Mzee’s death changed lifestyle in Gatundu

STEPHEN MUDIARI | NATION
Veronica Waceke Nyanjui speaks during interview in Gicheha village in Gatundu on Sunday.

In the afternoon of August 22, 1978, residents of Gicheha village in Gatundu were going on with their lives as they had done through the ages.

That particular afternoon, they had an important matter to attend to. Some of them had congregated in the home of a neighbour who had died to make funeral arrangements.

Unknown to them, another neighbour had died, hundreds of miles away in Mombasa. But this other neighbour was no ordinary man. He was President Jomo Kenyatta.

In their minds, Mzee Kenyatta was immortal. He couldn’t just die. So when the news of his death came through the radio, the villagers were stunned.

“Nobody would have imagined his death. When we learnt of his death, everybody forgot about the funeral we were planning. Everybody hurried to their homes,” recalls Veronica Waceke Nyanjui.

Now in her late 70s, Mrs Nyanjui is one the few surviving  neighbours who lived next the late President since his release from prison in 1961.

Her home faces the back entrance of Mzee Kenyatta’s Gatundu home. Beyond her home and down the valley, Mzee Kenyatta had a farm where he grew pineapples.

He loved walking to the farm when he was home. “He would walk by my house and talk to me across the barbed fence. He also used to admire my cows and would ask me what I had been feeding them on."

After his release and before he became President, Mzee Kenyatta was a regular figure in Gicheha village.

“He loved swimming and he would regularly pass through accompanied by Mbiyu Koinange on their way to Thiririka river. In the river, there was a deep section where they would swim for hours,” recalls Mrs Nyanyui.

Ever since he was released, Mzee Kenyatta’s Gatundu home was always a hive of activity with delegations from around the country coming to see him.

“The day Mzee returned from prison was memorable. People had travelled in buses and lorries from all over the country to welcome him home. There was hardly any standing space in and around his compound,” says Mrs Nyanyui.

From that point to the day he died, Mzee Kenyatta’s home remained a boisterous place because he continued receiving groups of people any time he was home. He used to commute from Gatundu to Nairobi every day. His other favourite places were Nakuru and Mombasa.

“There were many visitors all the time. In fact, some of the more enterprising people made a living making tea and for sale to the visitors.”

In addition to the delegations, the late President enjoyed watching traditional dancers and would spend entire afternoons listening to them.
All this changed the day Mzee Kenyatta died. Silence and uncertainty engulfed the village.

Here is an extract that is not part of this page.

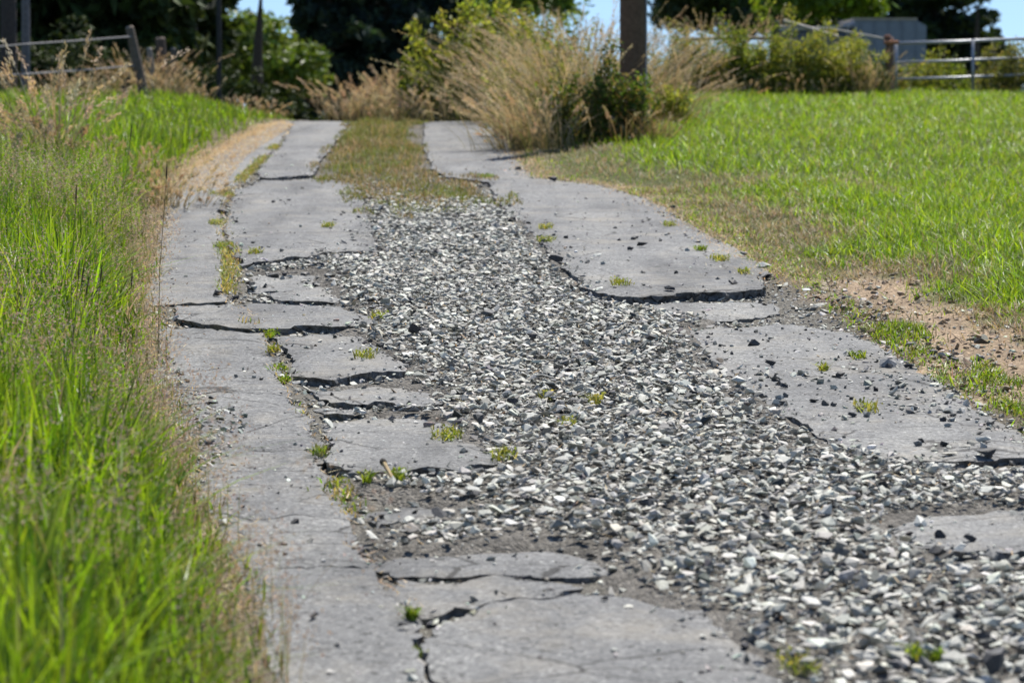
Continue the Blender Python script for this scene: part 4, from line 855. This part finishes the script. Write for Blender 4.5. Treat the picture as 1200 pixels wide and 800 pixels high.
tree(1096, 86, 3.6, 8, 122, "big dark tree behind the shed", DC + DK, 15000, lsz=.2, clumps=150, mat='needle')
tree(1035, 90, 3.2, 8, 100, "dark tree directly above the shed", DC + DK, 9000, lsz=.2, clumps=100, mat='needle')
tree(1158, 92, 1.7, 4.0, 122, "lower dark tree at the right edge behind the gate", DC + DK, 5500, lsz=.18, clumps=70, mat='needle')
tree(1142, 80, 1.3, 6, 4, "dark overhanging branch at the upper right", DK, 700, lsz=.14, clumps=12, mat='needle')
for px, Y, h, w, lab in [(30, 50, .9, 2.0, "dark shrub at the left margin under the dark trees"), (88, 51, .9, 1.8, "dark shrub behind the left fence rails"), (150, 52, .8, 1.6, "dark shrub behind the leaning fence post"), (212, 53, .75, 1.5, "dark shrub right of the stump posts"), (282, 54, .8, 1.5, "dark green shrub under the light green trees"), (335, 56, .9, 1.5, "dark shrub at the foot of the leftmost conifer")]:
    weed(px, Y, h, w, 1500, lab, [(.035, .055, .016), (.05, .07, .02), (.028, .04, .014)], "dark shrubs under the left trees", "shrub", "shrub", (.03, .05), mat='needle', dy=.4)
def bare_trunk(px, Y, r, lab, c):
    x = at(px, 100, Y)[0]; gz = float(ground(x, Y)); m = M(); loc = (x, Y, gz)
    tube(m, [(x, Y, gz - .3), (x, Y, gz + .15), (x + .02, Y, gz + 1.2), (x, Y, gz + 5)], [r * 1.4, r * 1.1, r, r * .8], c, 14); o = m.build("tree_trunk", MAT['bark'], loc=loc, smooth=True); tag(o, lab, "tree trunk", "bare trunks at the upper left")
    m = M(); n = 900; q = np.array(loc) + RNG.normal(size=(n, 3)) * np.array((.9, .9, .7)) + np.array((0, 0, 5.2)); flecks(m, q, .05, .1, mixc(n, DK)); m.build("crown", MAT['needle'], parent=o, loc=loc)
bare_trunk(10, 46, .13, "thick dark tree trunk at the left margin behind the stalks", (.07, .055, .05))
bare_trunk(30, 47, .07, "thinner greyish trunk beside the thick dark one", (.16, .15, .16))
bare_trunk(256, 50, .045, "thin dark straight trunk left of the light green trees", (.04, .04, .04))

Patrick Ngure, who was 24 years old when Mzee Kenyatta died, recalls that day. He had gone to visit his grandmother at Riuki village, Ruiru.

“When we heard Mzee had died, I decided to rush back home. I remember everybody I met was also hurrying home. I have never experience such communal fear and anxiety,” says Mr Ngure.

Such was Mzee Kenyatta’s omnipresence among his neighbours that his departure threw them off balance.